Protecting whistleblowers

The Texas Whistleblower Act is designed to encourage public employees to report illegal acts committed by government officials, agencies and organizations by protecting them from retaliation such as termination, suspension or reductions in pay or hours.

On his website, Texas Attorney General Ken Paxton says, “an employer may not suspend or terminate the employment of, or take other adverse personnel action against, a public employee who makes a report under the Act.”

Allegations of wrongdoing

Two former top aides to Paxton claim he doesn’t live up to those words. Mark Penley, the former deputy attorney general for criminal justice, and David Maxwell, the former director of law enforcement say they were recently fired for reporting to authorities that Paxton illegally used his office to benefit his friend and financial supporter, Nate Paul, a real estate developer.

Maxwell and Penley filed a whistleblower lawsuit, claiming that they were subjected to unlawful retaliation for reporting Paxton’s alleged abuse of his office. Two other senior aides also signed on to the suit that states that over the course of recent months “the Attorney General became less rational in his decision making and more unwilling to listen to reasonable objections to his instructions, and placed increasing, unusual priority on matters involving Paul.”

Interrogation and termination

Penley and Maxwell also claim that when they showed up for work on Nov. 2, they were interrogated for hours by Brent Webster, Paxton’s new deputy – and then fired. They say Webster “engaged in a charade under the guise of an administrative investigation interview,” but that their whistleblower reports about Paxton were “the driving force.”

Paxton said in an interview that the aides were fired due to “legitimate issues unrelated to me” and not in retaliation for their complaints about him.

He added that their lawsuit is nothing more than “claims by people – and those things have to be proven in our American system.”

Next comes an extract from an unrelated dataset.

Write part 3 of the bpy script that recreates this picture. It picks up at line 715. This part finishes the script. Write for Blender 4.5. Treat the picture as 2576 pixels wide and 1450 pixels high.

A total of eight aides filed reports about Paxton to law enforcement.

A ferocious response?

According to a news report, the lawsuit states that “the most senior members” of the attorney general’s office believe “Paxton was breaking the law and abusing his office to benefit himself as well as his close friend and campaign donor.” The suit states that the AG responded “with ferocity” to their whistleblower complaints “as though he was trying consciously to show Texans exactly what retaliation against whistleblowers looks like.”